DSCA Director's Blog

Here you will find thoughts and messages from the Director of the Defense Security Cooperation Agency and his staff.

Wednesday, September 23, 2009

All About Effecting Outcomes

People and organizations should put their time and energy into what is important. In other words, as VADM John Lockard, retired, former Commander of the Naval Air Systems Command, used to say, “It’s all about effecting outcomes.” The spirit of the concept is worth repeating and remembering.

As the leader of a defense agency responsible for $300 billion of equipment, training and services involving 213 countries and international organizations, I face many challenges. Inevitably, my team and I encounter complex problems which can be difficult to solve. I learned several decades ago that just because “everybody” identifies a problem, doesn’t mean that it has been solved. That problem can still develop into a crisis or, worse yet, a failure.
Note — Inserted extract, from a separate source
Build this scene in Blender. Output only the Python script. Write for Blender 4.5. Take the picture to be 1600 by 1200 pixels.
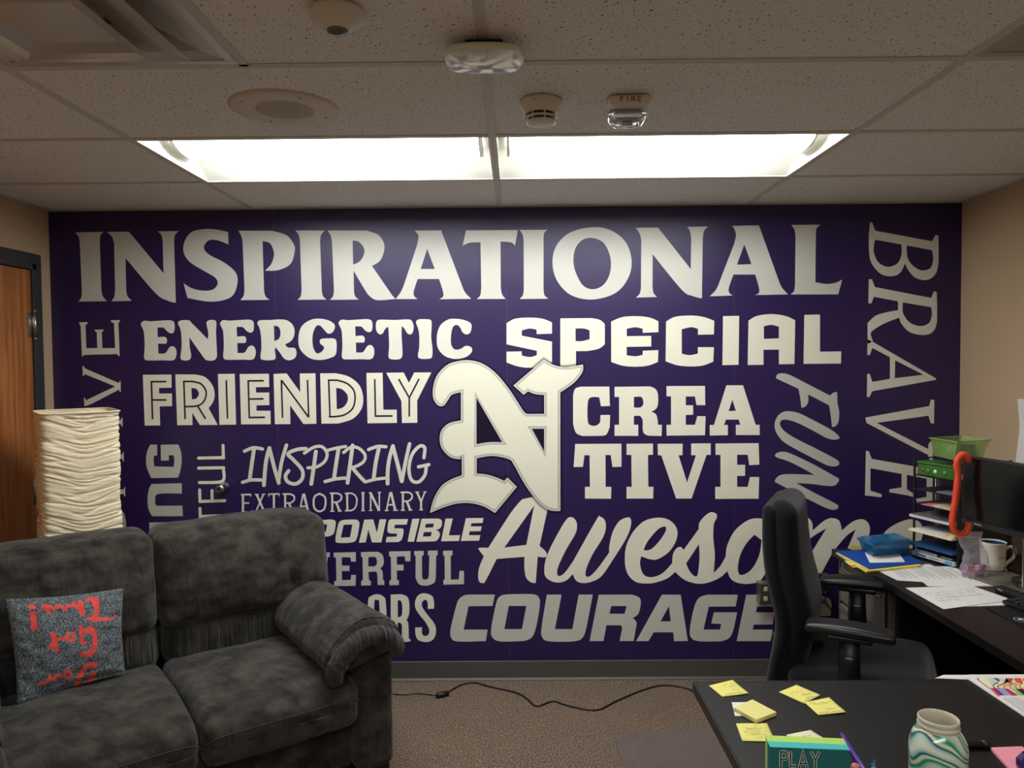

Asking and answering the following three questions at the outset will bring clarity and structure to the analysis. First, “What is the root cause of the problem?” Second, “What is the solution?” Finally, “Who is going to do the work?” Agreement on the answers to these questions provides a firm basis for implementation of a solution. Too often, differences of opinion on fundamental issues eat up valuable time, the lead-time to fix the problem passes, and the project fails. So, focusing on the three important questions is essential. The answers will tell you “How you can effect the outcome.”

Tuesday, September 15, 2009

Information Technology Progress at DSCA

The impact of Information Technology on our daily lives is everywhere. And, like the rest of the world, the security cooperation community depends on IT tools to sustain its business.

More than a decade ago, DSCA and the security community began efforts to upgrade our legacy case development, implementation and execution business systems. The goal was to replace the outdated systems used by Army, Navy, and Air Force security cooperation organizations. It was a significant effort that turned out to be more difficult than anyone anticipated. The outdated case execution systems are still in use and the case development, implementation and training execution modules of the Defense Security Assistance Management System (DSAMS) have continued to be enhanced for the security cooperation community.

We have restarted the journey with a program for case execution we call the Security Cooperation Enterprise Solution (SCES). We’re partnering with the Business Transformation Agency and the Military Departments to drive discipline, diligence and encourage openness and collaboration throughout the acquisition process. We’re now completing the requirements definition stage. Soon we’ll work to validate the requirements and conduct an analysis of alternatives.

It’s a game changer, with a different acquisition strategy than the past. In my first Blog, I mentioned security cooperation activities are surging at all levels of our government and that includes IT. It’s critical to note whatever we do, we need to be interoperable with the emerging Navy, Army, Air Force and Defense Logistics Agency (DLA) Enterprise Resource Program (ERP) business systems. There is a tremendous team working on this project and they deserve our thanks and appreciation. Streamlining our IT systems will affect our future for decades.

Thursday, September 10, 2009

Security Cooperation Review of Staffing Requirements

Over the past two years, we have worked hard to match the demand for foreign military sales with the supply of personnel in our implementing agencies. As a result, we increased funding for Army, Navy/Marine Corps/Coast Guard and Air Force personnel working on Foreign Military Sales. This increased resourcing was critical for the community given our 300-400 percent growth in sales since the 2000 time frame. Now, as our security cooperation enterprise expands and our business continues to grow, it's imperative we review our worldwide staffing requirements. The emergence of United States Africa Command (AFRICOM) alone highlights the need to assess, evaluate and redefine the personnel requirements. We are in the end game of selecting the team to conduct the study effort and plan to have the study and analysis complete in less than a year.

In parallel, we need to watch the State Department Quadrennial Diplomacy and Development Review process carefully. The direct relationship between the Embassy support staffing and our country team staffing means that the outcome of this review will affect our world-wide staffing requirements. My goal is that there will be sufficient State Department support staff to allow us to meet our mission requirements.

In summary, I look at it in four ways. First it's about the money. We will ensure we have the financial resources available to support our personnel costs. Second, it's about the people and the correct worldwide mix, which will be covered by the staffing review. The third and fourth elements are experience and training. I'll discuss the last two in a future blog.